# Start of Material

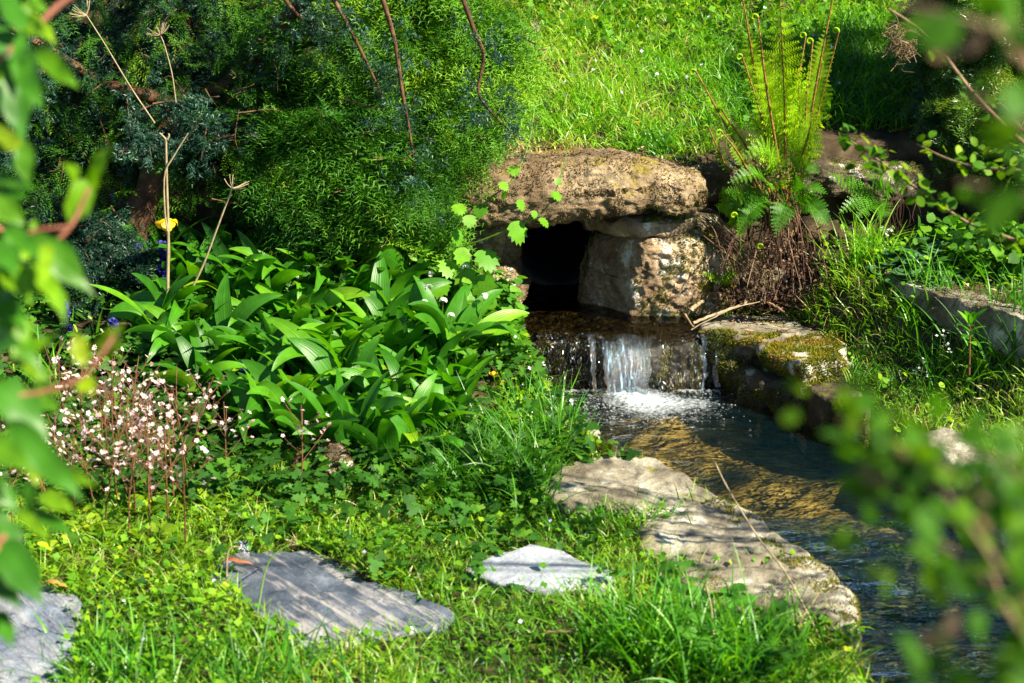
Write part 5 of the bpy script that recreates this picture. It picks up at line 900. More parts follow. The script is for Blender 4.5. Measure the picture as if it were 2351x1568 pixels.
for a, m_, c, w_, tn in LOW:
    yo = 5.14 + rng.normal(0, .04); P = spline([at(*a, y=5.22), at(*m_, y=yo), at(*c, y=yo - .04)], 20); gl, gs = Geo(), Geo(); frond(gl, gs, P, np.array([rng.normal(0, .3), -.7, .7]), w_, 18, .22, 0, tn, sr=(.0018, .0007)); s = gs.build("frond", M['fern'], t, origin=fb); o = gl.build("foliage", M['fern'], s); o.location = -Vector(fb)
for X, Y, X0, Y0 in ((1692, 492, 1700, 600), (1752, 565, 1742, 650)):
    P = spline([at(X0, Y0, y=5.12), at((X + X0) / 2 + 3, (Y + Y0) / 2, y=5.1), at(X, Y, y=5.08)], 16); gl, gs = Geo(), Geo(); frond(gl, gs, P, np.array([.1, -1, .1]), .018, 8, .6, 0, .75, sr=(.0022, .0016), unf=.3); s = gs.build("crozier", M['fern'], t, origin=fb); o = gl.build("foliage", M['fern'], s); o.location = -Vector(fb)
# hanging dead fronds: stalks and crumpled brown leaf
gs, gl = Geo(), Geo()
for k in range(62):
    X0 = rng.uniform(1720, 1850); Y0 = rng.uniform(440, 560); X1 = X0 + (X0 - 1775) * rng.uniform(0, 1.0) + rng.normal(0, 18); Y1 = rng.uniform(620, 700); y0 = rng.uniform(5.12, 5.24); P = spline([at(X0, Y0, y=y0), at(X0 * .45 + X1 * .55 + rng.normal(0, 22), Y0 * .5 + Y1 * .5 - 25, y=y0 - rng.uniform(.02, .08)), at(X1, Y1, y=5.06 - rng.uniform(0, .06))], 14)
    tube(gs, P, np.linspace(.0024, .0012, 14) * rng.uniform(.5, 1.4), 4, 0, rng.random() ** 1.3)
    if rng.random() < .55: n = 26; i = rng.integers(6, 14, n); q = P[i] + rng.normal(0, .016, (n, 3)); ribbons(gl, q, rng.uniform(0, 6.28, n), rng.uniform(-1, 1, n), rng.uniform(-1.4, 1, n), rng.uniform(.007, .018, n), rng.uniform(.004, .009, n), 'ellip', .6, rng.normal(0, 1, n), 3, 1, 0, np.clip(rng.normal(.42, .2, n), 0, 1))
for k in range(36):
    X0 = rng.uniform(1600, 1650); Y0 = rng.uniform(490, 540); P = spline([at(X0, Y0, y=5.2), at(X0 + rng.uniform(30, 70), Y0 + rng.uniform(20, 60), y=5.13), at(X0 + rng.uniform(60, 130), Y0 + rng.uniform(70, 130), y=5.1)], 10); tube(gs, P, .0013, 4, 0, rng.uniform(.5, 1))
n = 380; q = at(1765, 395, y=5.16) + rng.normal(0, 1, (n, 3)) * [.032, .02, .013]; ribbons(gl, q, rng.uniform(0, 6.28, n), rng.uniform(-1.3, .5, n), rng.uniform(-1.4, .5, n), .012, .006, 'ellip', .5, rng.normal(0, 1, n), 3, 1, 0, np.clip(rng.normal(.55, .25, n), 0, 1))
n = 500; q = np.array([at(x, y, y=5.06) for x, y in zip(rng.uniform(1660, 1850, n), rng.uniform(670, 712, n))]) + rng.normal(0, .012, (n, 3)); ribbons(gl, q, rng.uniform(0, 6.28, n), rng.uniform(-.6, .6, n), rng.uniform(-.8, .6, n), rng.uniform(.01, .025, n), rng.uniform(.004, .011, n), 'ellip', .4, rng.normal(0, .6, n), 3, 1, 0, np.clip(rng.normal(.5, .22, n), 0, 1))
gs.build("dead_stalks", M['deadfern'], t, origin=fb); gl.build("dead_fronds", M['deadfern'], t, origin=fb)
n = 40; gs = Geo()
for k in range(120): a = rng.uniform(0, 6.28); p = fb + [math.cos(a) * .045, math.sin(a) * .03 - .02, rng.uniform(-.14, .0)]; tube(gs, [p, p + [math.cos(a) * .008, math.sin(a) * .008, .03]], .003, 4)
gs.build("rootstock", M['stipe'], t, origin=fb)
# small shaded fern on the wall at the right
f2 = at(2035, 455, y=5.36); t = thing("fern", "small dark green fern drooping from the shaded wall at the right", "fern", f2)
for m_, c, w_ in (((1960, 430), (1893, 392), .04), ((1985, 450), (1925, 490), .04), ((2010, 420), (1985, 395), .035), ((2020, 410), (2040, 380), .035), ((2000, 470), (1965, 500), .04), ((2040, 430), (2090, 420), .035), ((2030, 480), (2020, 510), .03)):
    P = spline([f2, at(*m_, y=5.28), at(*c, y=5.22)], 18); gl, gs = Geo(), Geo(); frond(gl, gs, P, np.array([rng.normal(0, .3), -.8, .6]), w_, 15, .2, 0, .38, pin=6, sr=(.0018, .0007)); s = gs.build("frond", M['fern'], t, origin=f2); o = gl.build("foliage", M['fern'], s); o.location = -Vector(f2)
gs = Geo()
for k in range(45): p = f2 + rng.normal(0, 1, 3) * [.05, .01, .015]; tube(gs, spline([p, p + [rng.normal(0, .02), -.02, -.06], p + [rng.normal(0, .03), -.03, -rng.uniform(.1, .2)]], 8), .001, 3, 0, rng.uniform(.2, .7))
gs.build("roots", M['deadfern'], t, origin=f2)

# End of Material

## What is being asked
Each line above is to be copied verbatim. Drop any image from the copy.

## Exercise answer
Write part 5 of the bpy script that recreates this picture. It picks up at line 900. More parts follow. The script is for Blender 4.5. Measure the picture as if it were 2351x1568 pixels.
for a, m_, c, w_, tn in LOW:
    yo = 5.14 + rng.normal(0, .04); P = spline([at(*a, y=5.22), at(*m_, y=yo), at(*c, y=yo - .04)], 20); gl, gs = Geo(), Geo(); frond(gl, gs, P, np.array([rng.normal(0, .3), -.7, .7]), w_, 18, .22, 0, tn, sr=(.0018, .0007)); s = gs.build("frond", M['fern'], t, origin=fb); o = gl.build("foliage", M['fern'], s); o.location = -Vector(fb)
for X, Y, X0, Y0 in ((1692, 492, 1700, 600), (1752, 565, 1742, 650)):
    P = spline([at(X0, Y0, y=5.12), at((X + X0) / 2 + 3, (Y + Y0) / 2, y=5.1), at(X, Y, y=5.08)], 16); gl, gs = Geo(), Geo(); frond(gl, gs, P, np.array([.1, -1, .1]), .018, 8, .6, 0, .75, sr=(.0022, .0016), unf=.3); s = gs.build("crozier", M['fern'], t, origin=fb); o = gl.build("foliage", M['fern'], s); o.location = -Vector(fb)
# hanging dead fronds: stalks and crumpled brown leaf
gs, gl = Geo(), Geo()
for k in range(62):
    X0 = rng.uniform(1720, 1850); Y0 = rng.uniform(440, 560); X1 = X0 + (X0 - 1775) * rng.uniform(0, 1.0) + rng.normal(0, 18); Y1 = rng.uniform(620, 700); y0 = rng.uniform(5.12, 5.24); P = spline([at(X0, Y0, y=y0), at(X0 * .45 + X1 * .55 + rng.normal(0, 22), Y0 * .5 + Y1 * .5 - 25, y=y0 - rng.uniform(.02, .08)), at(X1, Y1, y=5.06 - rng.uniform(0, .06))], 14)
    tube(gs, P, np.linspace(.0024, .0012, 14) * rng.uniform(.5, 1.4), 4, 0, rng.random() ** 1.3)
    if rng.random() < .55: n = 26; i = rng.integers(6, 14, n); q = P[i] + rng.normal(0, .016, (n, 3)); ribbons(gl, q, rng.uniform(0, 6.28, n), rng.uniform(-1, 1, n), rng.uniform(-1.4, 1, n), rng.uniform(.007, .018, n), rng.uniform(.004, .009, n), 'ellip', .6, rng.normal(0, 1, n), 3, 1, 0, np.clip(rng.normal(.42, .2, n), 0, 1))
for k in range(36):
    X0 = rng.uniform(1600, 1650); Y0 = rng.uniform(490, 540); P = spline([at(X0, Y0, y=5.2), at(X0 + rng.uniform(30, 70), Y0 + rng.uniform(20, 60), y=5.13), at(X0 + rng.uniform(60, 130), Y0 + rng.uniform(70, 130), y=5.1)], 10); tube(gs, P, .0013, 4, 0, rng.uniform(.5, 1))
n = 380; q = at(1765, 395, y=5.16) + rng.normal(0, 1, (n, 3)) * [.032, .02, .013]; ribbons(gl, q, rng.uniform(0, 6.28, n), rng.uniform(-1.3, .5, n), rng.uniform(-1.4, .5, n), .012, .006, 'ellip', .5, rng.normal(0, 1, n), 3, 1, 0, np.clip(rng.normal(.55, .25, n), 0, 1))
n = 500; q = np.array([at(x, y, y=5.06) for x, y in zip(rng.uniform(1660, 1850, n), rng.uniform(670, 712, n))]) + rng.normal(0, .012, (n, 3)); ribbons(gl, q, rng.uniform(0, 6.28, n), rng.uniform(-.6, .6, n), rng.uniform(-.8, .6, n), rng.uniform(.01, .025, n), rng.uniform(.004, .011, n), 'ellip', .4, rng.normal(0, .6, n), 3, 1, 0, np.clip(rng.normal(.5, .22, n), 0, 1))
gs.build("dead_stalks", M['deadfern'], t, origin=fb); gl.build("dead_fronds", M['deadfern'], t, origin=fb)
n = 40; gs = Geo()
for k in range(120): a = rng.uniform(0, 6.28); p = fb + [math.cos(a) * .045, math.sin(a) * .03 - .02, rng.uniform(-.14, .0)]; tube(gs, [p, p + [math.cos(a) * .008, math.sin(a) * .008, .03]], .003, 4)
gs.build("rootstock", M['stipe'], t, origin=fb)
# small shaded fern on the wall at the right
f2 = at(2035, 455, y=5.36); t = thing("fern", "small dark green fern drooping from the shaded wall at the right", "fern", f2)
for m_, c, w_ in (((1960, 430), (1893, 392), .04), ((1985, 450), (1925, 490), .04), ((2010, 420), (1985, 395), .035), ((2020, 410), (2040, 380), .035), ((2000, 470), (1965, 500), .04), ((2040, 430), (2090, 420), .035), ((2030, 480), (2020, 510), .03)):
    P = spline([f2, at(*m_, y=5.28), at(*c, y=5.22)], 18); gl, gs = Geo(), Geo(); frond(gl, gs, P, np.array([rng.normal(0, .3), -.8, .6]), w_, 15, .2, 0, .38, pin=6, sr=(.0018, .0007)); s = gs.build("frond", M['fern'], t, origin=f2); o = gl.build("foliage", M['fern'], s); o.location = -Vector(f2)
gs = Geo()
for k in range(45): p = f2 + rng.normal(0, 1, 3) * [.05, .01, .015]; tube(gs, spline([p, p + [rng.normal(0, .02), -.02, -.06], p + [rng.normal(0, .03), -.03, -rng.uniform(.1, .2)]], 8), .001, 3, 0, rng.uniform(.2, .7))
gs.build("roots", M['deadfern'], t, origin=f2)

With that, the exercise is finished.